Cinq études ont employé des intensités supérieures à 50% de 1RM, deux des intensités inférieures ou égales à 50%RM et une a fait les deux (> et < à 50%RM).
Sept études concernaient des individus non-entraînés et deux des individus entraînés.
👉 Concernant le thème C. :
La proximité à l’échec a été rendue distincte par un seuil fixé à 25% de perte de vitesse. Lorsque la perte de vitesse était supérieure à 25%, la proximité à l’échec a été considérée comme importante. Lorsque cette perte était ~20-25%, la proximité à l’échec a été considérée comme modérée.
Toutes les études (k=6) ont impliqué des intensités supérieures à 50%RM.
Toutes les études (k=6) concernaient des individus considérés comme entraînés.
👉 La qualité des études, évaluée par l’échelle TESTEX (Smart et al., 2015), a été considérée comme étant de qualité modérée (score médian 10/15 ; range : 7-12). Une inspection visuelle de l’influence des risques de biais sur l’estimation des résultats a été réalisée et aucun effet n’a été relevé.
Résultats généraux concernant les thèmes A. et B. :
👉 Sans considération de la définition de l’échec donnée (i.e.
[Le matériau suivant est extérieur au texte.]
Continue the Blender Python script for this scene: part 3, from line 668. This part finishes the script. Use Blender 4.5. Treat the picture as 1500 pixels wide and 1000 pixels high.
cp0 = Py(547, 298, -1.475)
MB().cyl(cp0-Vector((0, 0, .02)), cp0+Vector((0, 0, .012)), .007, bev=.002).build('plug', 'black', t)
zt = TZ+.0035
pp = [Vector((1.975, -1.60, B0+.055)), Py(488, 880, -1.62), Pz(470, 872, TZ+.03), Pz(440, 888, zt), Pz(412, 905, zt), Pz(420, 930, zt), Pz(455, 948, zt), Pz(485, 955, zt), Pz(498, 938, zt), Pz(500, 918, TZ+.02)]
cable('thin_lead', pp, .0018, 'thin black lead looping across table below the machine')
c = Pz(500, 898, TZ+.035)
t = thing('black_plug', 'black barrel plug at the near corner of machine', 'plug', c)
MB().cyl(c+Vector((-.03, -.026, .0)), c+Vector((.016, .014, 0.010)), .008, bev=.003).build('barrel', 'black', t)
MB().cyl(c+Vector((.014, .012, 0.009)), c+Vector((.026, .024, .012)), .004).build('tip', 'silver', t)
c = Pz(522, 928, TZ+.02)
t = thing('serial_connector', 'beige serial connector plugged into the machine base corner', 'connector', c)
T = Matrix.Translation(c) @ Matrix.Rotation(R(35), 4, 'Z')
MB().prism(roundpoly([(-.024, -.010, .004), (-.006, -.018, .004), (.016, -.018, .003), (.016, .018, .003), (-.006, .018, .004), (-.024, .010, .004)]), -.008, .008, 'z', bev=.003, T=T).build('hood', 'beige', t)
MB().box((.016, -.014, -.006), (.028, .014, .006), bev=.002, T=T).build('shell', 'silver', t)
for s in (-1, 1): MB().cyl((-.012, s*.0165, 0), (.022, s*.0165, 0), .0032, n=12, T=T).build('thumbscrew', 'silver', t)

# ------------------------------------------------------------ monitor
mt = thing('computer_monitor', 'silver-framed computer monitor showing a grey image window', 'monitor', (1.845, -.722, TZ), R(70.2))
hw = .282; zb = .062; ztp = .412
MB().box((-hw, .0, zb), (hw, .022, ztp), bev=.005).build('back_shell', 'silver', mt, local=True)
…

A. + B.), l’avantage des répétitions jusqu’à l’échec est trivial en comparaison de l’absence d’échec : ES= 0.19 (IC95% 0.00 à 0.37), p= 0.045 sans hétérogénéité apparente (Q= 6.65, p= 0.988, I²= 0%).
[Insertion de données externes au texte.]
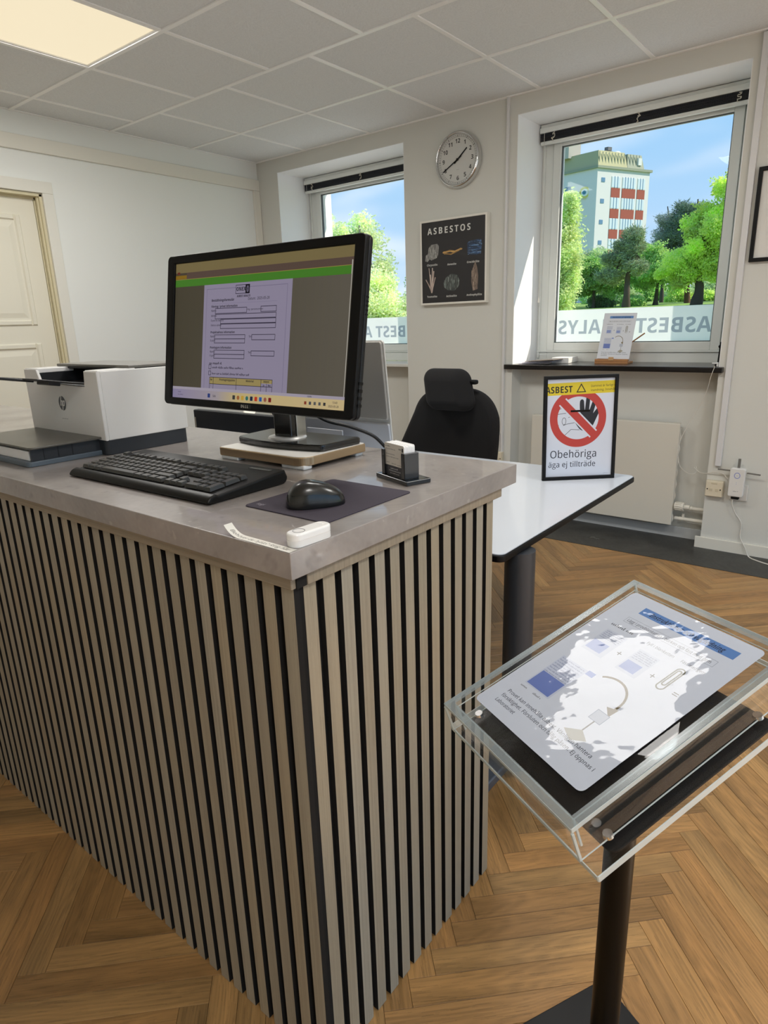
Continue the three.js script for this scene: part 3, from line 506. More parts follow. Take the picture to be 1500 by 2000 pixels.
{
  const t = thing('card_holder', 'small black desk stand holding upright business cards', 'card holder', [-0.1115, TOP, -0.408], -0.345);
  obj('base', rb(0.108, 0.009, 0.056, 0.002, 2, 0, 0.0045, 0), M.blackGloss, t);
  const wl = M.blackGloss;
  obj('side_wall', rb(0.006, 0.05, 0.033, 0.0015, 1, 0.0375, 0.0338, 0.006), wl, t); obj('side_wall', rb(0.006, 0.05, 0.033, 0.0015, 1, -0.0375, 0.0338, 0.006), wl, t);
  obj('back_wall', rb(0.07, 0.05, 0.003, 0.001, 1, 0, 0.0338, -0.009), wl, t);
  obj('front_lip', [rb(0.011, 0.05, 0.003, 0.001, 1, 0.0345, 0.0338, 0.0212), rb(0.011, 0.05, 0.003, 0.001, 1, -0.0345, 0.0338, 0.0212)], wl, t);
  const ct = canvasTex(512, 420, (g, W, H) => {
    g.fillStyle = '#d8d2c8'; g.fillRect(0, 0, W, H); g.fillStyle = '#3b3b40'; g.fillRect(0, 292, W, 128); for (const [x, y, w, h, c] of [[24, 34, 130, 16, '#555'], [24, 70, 270, 13, '#666'], [40, 136, 230, 14, '#666'], [40, 172, 320, 14, '#666'], [50, 250, 70, 12, '#666'], [180, 256, 120, 12, '#666'], [330, 262, 120, 12, '#666'], [150, 318, 190, 18, '#e2e2e2'], [110, 350, 300, 16, '#dcdcdc'], [140, 382, 240, 16, '#dcdcdc']]) scrib(g, x, y, w, h, c);
    g.fillStyle = '#222'; g.fillRect(456, 36, 34, 48); g.font = 'bold 26px sans-serif'; g.fillText('ONEX', 372, 66);
  });
  const r = rng(77);
  for (let k = 0; k < 11; k++) {
    const c = obj('business_card', unitUV(ext(rrect(0.0675, 0.062, 0.004), 0.0022, 0.0004, 1, 3), 0.0675, 0.062), k === 0 ? [std(0xffffff, 0.5, 0, { map: ct }), M.paper] : M.paper, scene, null, null);
    const lz = 0.0165 - k * 0.00225, ly = 0.041 + (r() - 0.5) * 0.0012; const q = new THREE.Vector3(0, ly, lz).applyAxisAngle(new THREE.Vector3(0, 1, 0), -0.345);
    c.position.set(-0.1115 + q.x, TOP + q.y, -0.408 + q.z); c.rotation.y = -0.345;
    tag(c, k ? 'plain white edge of a business card stacked behind the printed front card' : 'front business card with printed lines and a dark band, in the holder', 'business card', 'cards in the small black holder');
  }
}
// ---------------------------------------------------------------- printer
{
  const t = thing('printer', 'white laser printer with dark base, paper tray and raised output flap', 'printer', [-1.075, TOP, -0.356]);
  const dark = std(0x2b3036, 0.45), dk2 = std(0x15181c, 0.5), body = phy(0xe6e6e4, 0.35, 0, {}), HW = 0.19, zf = 0.119, zb = -0.119;
  obj('base', ext(rrect(0.376, 0.236, 0.014), 0.038, 0.002, 2).rotateX(-PI / 2), dark, t);
  // white shell: front with the output notch, sides, back
  const f = new THREE.Shape(); f.moveTo(-HW, 0.037); f.lineTo(HW, 0.037); f.lineTo(HW, 0.203); f.lineTo(HW - 0.06, 0.203); f.lineTo(HW - 0.066, 0.166); f.lineTo(-HW + 0.085, 0.172); f.lineTo(-HW + 0.07, 0.203); f.lineTo(-HW, 0.203); f.closePath();
  obj('front_shell', ext(f, 0.008, 0.0022, 2).translate(0, 0, zf - 0.008), body, t);
  obj('side_shell', rb(0.008, 0.166, 0.2285, 0.0022, 2, HW - 0.004, 0.12, -0.0045), body, t); obj('side_shell', rb(0.008, 0.166, 0.2285, 0.0022, 2, -HW + 0.004, 0.12, -0.0045), body, t);
  obj('back_shell', rb(0.364, 0.166, 0.008, 0.002, 1, 0, 0.12, zb + 0.005), body, t);
  obj('corner_post', [rb(0.03, 0.164, 0.03, 0.002, 1, HW - 0.0165, 0.1195, zf - 0.0165), rb(0.03, 0.164, 0.03, 0.002, 1, -HW + 0.0165, 0.1195, zf - 0.0165)], body, t);
  obj('side_bevel', [rb(0.06, 0.012, 0.1, 0.002, 1, HW - 0.031, 0.199, 0.065), rb(0.07, 0.012, 0.1, 0.002, 1, -HW + 0.036, 0.199, 0.065)], body, t);
  obj('output_well', [rb(0.26, 0.004, 0.2, 0.001, 1, 0.005, 0.165, 0.012), rb(0.26, 0.05, 0.006, 0.001, 1, 0.005, 0.185, -0.04), rb(0.004, 0.036, 0.15, 0.001, 1, 0.128, 0.184, 0.035), rb(0.004, 0.036, 0.15, 0.001, 1, -0.122, 0.184, 0.035)], dk2, t);
  obj('top_lid', rb(0.366, 0.008, 0.15, 0.003, 2, 0.004, 0.2085, -0.042), std(0x77756e, 0.4), t);
  obj('lid_edge', rb(0.364, 0.004, 0.148, 0.001, 1, 0.004, 0.2028, -0.042), dk2, t);
  // output flap, rising towards the front
  const fl = obj('output_flap', [rb(0.2, 0.004, 0.12, 0.0015, 1, 0, 0, 0.06), rb(0.12, 0.006, 0.11, 0.0015, 1, -0.03, -0.003, 0.15), rb(0.06, 0.01, 0.03, 0.002, 1, 0.05, -0.005, 0.07), rb(0.05, 0.01, 0.02, 0.003, 1, -0.03, -0.006, 0.19)], std(0x1d1c1b, 0.4), t, [0.02, 0.171, 0.108], [-0.17, 0, 0]);
  // paper tray with a lid
  obj('tray_bottom', ext(rrect(0.33, 0.19, 0.012), 0.012, 0.002, 2).rotateX(-PI / 2).translate(-0.005, 0, 0.2), std(0x5e6b76, 0.4), t);
  obj('tray_side', [rb(0.004, 0.03, 0.17, 0.001, 1, 0.152, 0.026, 0.2), rb(0.004, 0.03, 0.17, 0.001, 1, -0.162, 0.026, 0.2)], std(0x33363a, 0.35), t);
  for (let i = 0; i < 3; i++) obj('tray_rib', rb(0.001, 0.026, 0.002, 0.0004, 1, 0.1545, 0.026, 0.255 - i * 0.034), dk2, t);
  obj('tray_lid', ext(rrect(0.345, 0.185, 0.014), 0.005, 0.0015, 2).rotateX(-PI / 2).translate(-0.003, 0.0405, 0.198), std(0x56544d, 0.32), t);
  const st = tag(obj('paper_stack', ext(rrect(0.29, 0.165, 0.001), 0.022, 0.0005, 1).rotateX(-PI / 2), M.paper, scene, [-1.08, TOP + 0.0125, -0.155]), 'white printer paper lying in the printer tray', 'paper');
  const lg = canvasTex(256, 256, (g, W, H) => {
    g.fillStyle = '#e6e6e4'; g.fillRect(0, 0, W, H); g.fillStyle = '#3d4247'; g.beginPath(); g.arc(128, 128, 116, 0, 7); g.fill();
    g.fillStyle = '#e6e6e4'; g.save(); g.transform(1, 0, -0.34, 1, 44, 0);
    g.fillRect(62, 10, 24, 160); g.fillRect(62, 82, 62, 20); g.fillRect(106, 88, 24, 82); g.fillRect(138, 82, 24, 164); g.fillRect(138, 82, 62, 20); g.fillRect(138, 150, 62, 20); g.fillRect(180, 88, 24, 76); g.restore();
  });
  obj('brand_badge', new THREE.CircleGeometry(0.0205, 40), std(0xffffff, 0.4, 0, { map: lg }), t, [0.0, 0.12, zf + 0.0006]);
  const tl = canvasTex(256, 32, (g, W, H) => { g.fillStyle = '#e6e6e4'; g.fillRect(0, 0, W, H); scrib(g, 4, 8, 248, 18, '#55585c'); });
  obj('small_print', new THREE.PlaneGeometry(0.032, 0.004), std(0xffffff, 0.4, 0, { map: tl }), t, [0.003, 0.081, zf + 0.0006]);
}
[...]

👉 Une analyse de sous-groupes révèle une absence d’influence du volume d’entraînement ou de l’intensité employée sur les résultats. Néanmoins, à volume d’entraînement identique, la borne inférieure des intervalles de confiance suggère qu’une taille d’échantillon plus importante pourrait moduler les résultats en faveur des séries jusqu’à l’échec.
Résultats généraux concernant le thème C. :
👉 Une perte de vitesse importante (>25% ; forte proximité à l’échec) semble induire des gains de masse musculaire identiques à une perte de vitesse modérée (20-25% ; proximité à l’échec modérée) : ES= 0.08 (IC95% -0.16 à 0.32), p= 0.529 sans hétérogénéité apparente (Q= 4.08, p= 0.944, I²= 0%).
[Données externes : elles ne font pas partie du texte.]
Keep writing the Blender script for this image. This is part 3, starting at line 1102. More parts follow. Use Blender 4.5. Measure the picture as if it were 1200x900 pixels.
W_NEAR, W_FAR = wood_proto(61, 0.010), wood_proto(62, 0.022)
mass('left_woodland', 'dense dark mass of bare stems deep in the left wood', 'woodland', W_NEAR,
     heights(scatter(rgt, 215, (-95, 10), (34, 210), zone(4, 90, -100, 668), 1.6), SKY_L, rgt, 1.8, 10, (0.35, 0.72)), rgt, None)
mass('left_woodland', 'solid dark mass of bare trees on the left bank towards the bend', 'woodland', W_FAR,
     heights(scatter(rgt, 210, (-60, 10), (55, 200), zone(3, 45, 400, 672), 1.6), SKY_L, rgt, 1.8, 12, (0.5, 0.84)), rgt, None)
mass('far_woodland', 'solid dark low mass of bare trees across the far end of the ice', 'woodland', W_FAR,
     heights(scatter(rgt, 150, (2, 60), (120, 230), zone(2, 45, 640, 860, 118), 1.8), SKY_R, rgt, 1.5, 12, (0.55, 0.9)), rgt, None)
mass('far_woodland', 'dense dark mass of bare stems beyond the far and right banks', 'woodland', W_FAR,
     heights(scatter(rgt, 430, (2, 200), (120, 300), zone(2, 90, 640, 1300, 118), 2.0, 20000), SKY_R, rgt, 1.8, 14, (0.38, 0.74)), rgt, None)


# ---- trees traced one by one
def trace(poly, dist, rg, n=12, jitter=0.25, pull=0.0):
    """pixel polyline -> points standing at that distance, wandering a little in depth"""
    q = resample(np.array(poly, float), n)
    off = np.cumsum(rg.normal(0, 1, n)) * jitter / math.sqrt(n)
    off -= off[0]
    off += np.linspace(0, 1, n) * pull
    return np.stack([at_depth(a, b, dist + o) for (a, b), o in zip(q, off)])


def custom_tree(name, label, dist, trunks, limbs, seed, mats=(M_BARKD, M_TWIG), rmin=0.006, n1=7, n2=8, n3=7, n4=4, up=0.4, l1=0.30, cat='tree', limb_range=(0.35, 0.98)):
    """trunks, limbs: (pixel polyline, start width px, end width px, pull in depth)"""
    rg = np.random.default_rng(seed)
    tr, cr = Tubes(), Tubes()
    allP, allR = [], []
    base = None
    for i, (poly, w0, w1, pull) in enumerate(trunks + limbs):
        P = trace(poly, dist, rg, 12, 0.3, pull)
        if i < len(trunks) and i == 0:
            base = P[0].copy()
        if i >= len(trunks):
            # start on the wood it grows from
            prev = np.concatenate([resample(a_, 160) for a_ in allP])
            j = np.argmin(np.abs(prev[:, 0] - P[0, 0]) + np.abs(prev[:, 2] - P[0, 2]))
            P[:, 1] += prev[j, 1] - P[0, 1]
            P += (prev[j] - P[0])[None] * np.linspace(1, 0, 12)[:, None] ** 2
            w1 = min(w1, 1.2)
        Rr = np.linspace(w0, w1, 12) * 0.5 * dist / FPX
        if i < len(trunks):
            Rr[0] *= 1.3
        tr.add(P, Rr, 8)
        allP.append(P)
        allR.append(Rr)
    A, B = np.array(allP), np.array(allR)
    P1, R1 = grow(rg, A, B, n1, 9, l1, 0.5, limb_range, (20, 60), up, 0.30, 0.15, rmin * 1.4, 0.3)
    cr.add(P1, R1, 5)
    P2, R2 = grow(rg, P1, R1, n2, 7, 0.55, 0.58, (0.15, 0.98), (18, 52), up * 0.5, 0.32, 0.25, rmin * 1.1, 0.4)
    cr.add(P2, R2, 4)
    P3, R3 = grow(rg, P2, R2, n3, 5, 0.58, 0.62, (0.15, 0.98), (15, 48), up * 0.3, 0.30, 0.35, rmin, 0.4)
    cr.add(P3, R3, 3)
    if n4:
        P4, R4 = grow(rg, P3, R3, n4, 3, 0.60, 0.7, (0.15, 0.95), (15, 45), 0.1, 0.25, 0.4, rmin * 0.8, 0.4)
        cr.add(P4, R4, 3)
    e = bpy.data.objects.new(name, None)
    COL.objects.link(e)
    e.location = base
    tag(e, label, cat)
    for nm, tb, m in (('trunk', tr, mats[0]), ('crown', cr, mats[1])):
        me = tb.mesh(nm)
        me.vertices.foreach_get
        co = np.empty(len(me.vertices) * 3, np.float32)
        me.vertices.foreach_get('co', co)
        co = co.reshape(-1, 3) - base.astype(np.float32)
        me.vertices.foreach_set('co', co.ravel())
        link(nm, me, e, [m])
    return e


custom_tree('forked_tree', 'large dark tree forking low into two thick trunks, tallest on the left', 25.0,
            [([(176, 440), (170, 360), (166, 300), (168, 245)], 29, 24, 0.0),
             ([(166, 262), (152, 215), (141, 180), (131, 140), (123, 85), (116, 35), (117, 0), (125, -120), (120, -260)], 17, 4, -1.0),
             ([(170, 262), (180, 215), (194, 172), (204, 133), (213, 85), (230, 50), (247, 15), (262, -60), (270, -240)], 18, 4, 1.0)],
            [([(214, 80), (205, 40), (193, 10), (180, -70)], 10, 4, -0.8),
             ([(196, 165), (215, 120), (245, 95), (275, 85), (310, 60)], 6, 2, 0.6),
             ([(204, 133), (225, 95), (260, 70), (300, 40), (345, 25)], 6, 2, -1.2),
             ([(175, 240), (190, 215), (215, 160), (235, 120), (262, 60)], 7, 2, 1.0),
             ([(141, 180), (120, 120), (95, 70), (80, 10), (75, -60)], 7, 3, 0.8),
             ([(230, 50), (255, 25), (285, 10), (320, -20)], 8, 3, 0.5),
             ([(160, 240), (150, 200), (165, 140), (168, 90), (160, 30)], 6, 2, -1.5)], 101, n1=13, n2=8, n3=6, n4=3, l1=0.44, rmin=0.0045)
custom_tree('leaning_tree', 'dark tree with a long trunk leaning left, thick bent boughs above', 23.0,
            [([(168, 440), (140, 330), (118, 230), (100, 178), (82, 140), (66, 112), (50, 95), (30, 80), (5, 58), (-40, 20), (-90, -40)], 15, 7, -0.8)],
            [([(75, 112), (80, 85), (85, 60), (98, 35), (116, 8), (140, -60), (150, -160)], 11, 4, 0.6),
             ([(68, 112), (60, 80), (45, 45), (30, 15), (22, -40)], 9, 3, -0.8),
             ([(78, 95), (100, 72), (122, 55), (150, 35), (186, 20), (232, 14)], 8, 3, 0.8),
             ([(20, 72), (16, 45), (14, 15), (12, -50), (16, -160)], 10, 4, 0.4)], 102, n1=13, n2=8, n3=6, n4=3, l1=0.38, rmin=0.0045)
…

👉 Quelle que soit la proximité à l’échec (faible <20% de perte de vitesse, modérée 20-25% ou importante >25%), les gains semblent sensiblement identiques entre les conditions sans qu’une analyse statistique en méta-régression ne soit effectuée.
Discussion des résultats :
👉 Le problème majeur de ce sujet est l’absence de consensus concernant une définition de l’échec. Les chercheur/-ses devraient trouver un terrain d’entente avant de poursuivre les investigations.
👉 Une précédente méta-analyse (Grgic et al., 2022) trouvait des résultats comparables : ES= 0.22 (IC95% -0.11 à 0.55), p= 0.152 par l’inclusion de 7 études.
👉 Une autre méta-analyse (Vieira et al., 2021) trouvait des résultats différents en faveur des entraînements à l’échec : ES= 0.75 (IC95% 0.22 à 1.28), p= 0.005 avec variabilité de l’estimation expliquée par l’hétérogénéité modérée (I²= 63.8%) par l’inclusion de 4 études.
👉 S’il existe un lien entre les adaptations hypertrophiques à l’entraînement et la proximité à l’échec, alors il apparaît comme non-linéaire.
Commentaires personnels :
👉 J’ai jugé cette revue systématique à l’échelle AMSTAR 2 (Shea et al., 2017) comme étant modérée, suggérant que la revue contient quelques biais non-critiques et qu’elle pourrait être représentative de la littérature sur le sujet.
👉 Aucune analyse selon le statut de l’entraînement n’a été réalisée (i.e. individus entraînés versus novices). Trop peu d’articles impliquent des individus entraînés, cela n’aurait pas été pertinent. Lorsqu’une telle comparaison est faite, quelle que soit la définition donnée à l’échec, les résultats suggèrent des gains supérieurs en faveur des entraînements jusqu’à l’échec chez les individus entraînés. Néanmoins, les résultats sont triviaux : ES= 0.15 (IC95% 0.03 à 0.26), p= 0.039 (Grgic et al., 2022).
👉 La fatigue neuromusculaire induite par un entraînement à l’échec est supérieure, quel que soit les paramètres mesurés (subjectif comme objectif) (Vieira et al., 2022).
👉 Un “juste milieu” devrait être trouvé entre l’optimisation des gains par la proximité à l’échec et la fatigue neuromusculaire induite par nos entraînements, comme accepter une diminution de vitesse gestuelle modérée (20-25%) par exemple.
Recommandations pratiques :
👉 La question peut ne pas être binaire et l’utilisation de l’échec dans nos entraînements est possible mais devrait être basée sur les conditions suivantes :
la sécurité du mouvement est prioritaire ;
préférer les exercices simples, peu complexes (i.e. mono-articulaires) ;
préférer l’emploi des machines (plus sécuritaires) ;
l’échec devrait/pourrait concerner uniquement la dernière série de l’exercice ;
préférer aller jusqu’à l’échec lors de l’emploi de faibles intensités (<60%RM) ;
préférer l’échec lorsqu’on est déjà considéré comme entraîné(e) (e.g. >x1.5pdc squat complet, >2 ans d’expérience) ;
conserver 1 à 3 répétitions de réserve (RPE 7 à 9) apparaît être une bonne manière de quantifier son effort (Zourdos et al., 2016).
J’espère que cette newsletter t’a plu.
Prends soin de toi, à bientôt !
Intéressant. Avant de voir tes derniers points, je voulais te mentionner que personnellement, même en accumulation, je conservais un % qui me permettait d’avoir quelques reps en réserve et que j’allais à l’échec sur la dernière série. C’est un dérivé des premières séances de la méthode 5/3/1 de Jim Wendler que j’avais bien aimé.